I set a conditional breakpoint on the g.drawLine() line with a condition of p1.getX() > 10000 which obviously was not meant to happen.

But it happened what I already expected: nothing. But not nothing in the meaning that the breakpoint was not hit, but that it was called so often that everything hung. Evaluating the condition at a point which was called 100,000th of times was taking too long.

Luckily there is an easy solution for this, so after waiting for a minute I stopped the debugger and inserted a bit of code:

  public void drawLine(@NotNull IPoint3D p1, @NotNull IPoint3D p2, @NotNull Color color, double lineWeight)
  {
    g.setColor(color);
    setLineWeight(lineWeight);
    if (p1.getX() > 10000 || p2.getX() > 10000) {
      System.out.println("Ouch!");
    }
    g.drawLine((int)p1.getX(), (int)p1.getY(), (int)p2.getX(), (int)p2.getY());
  }

This is a neat trick to know. Evaluating a condition at a break point is a very slow operation. If the line is rarely hit, you can live with that. But if it is heavily executed converting the condition to code will speed up everything by several magnitudes. You’ll just have to remember to remove the code when you are finished.

A fast test showed that indeed there were a lot of Ouch!es appearing in the console. So I set an unconditional breakpoint to the println line and it was eventually hit.

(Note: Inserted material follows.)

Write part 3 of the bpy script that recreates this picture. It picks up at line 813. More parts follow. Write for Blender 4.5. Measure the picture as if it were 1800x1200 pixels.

This allowed me to have a look at the stack, which looked okay, but somehow the transformations were wrong. It took me a few minutes to understand what was happening: the three images are drawn in different threads, and although the relevant objects were cloned before usage, the cloning missed a few items, especially in one case a transformation stack. So all threads were pushing and popping transformations to the same stack, and therefore this mess appeared. Larger data makes it more probable that the error appears, so in my other tests I was just lucky.

Because I always find Java cloning complex to handle right (especially when you don’t want to miss something crucial like here) I switched the code to copy construction which is more to write but at least for older guys like me easier to get right.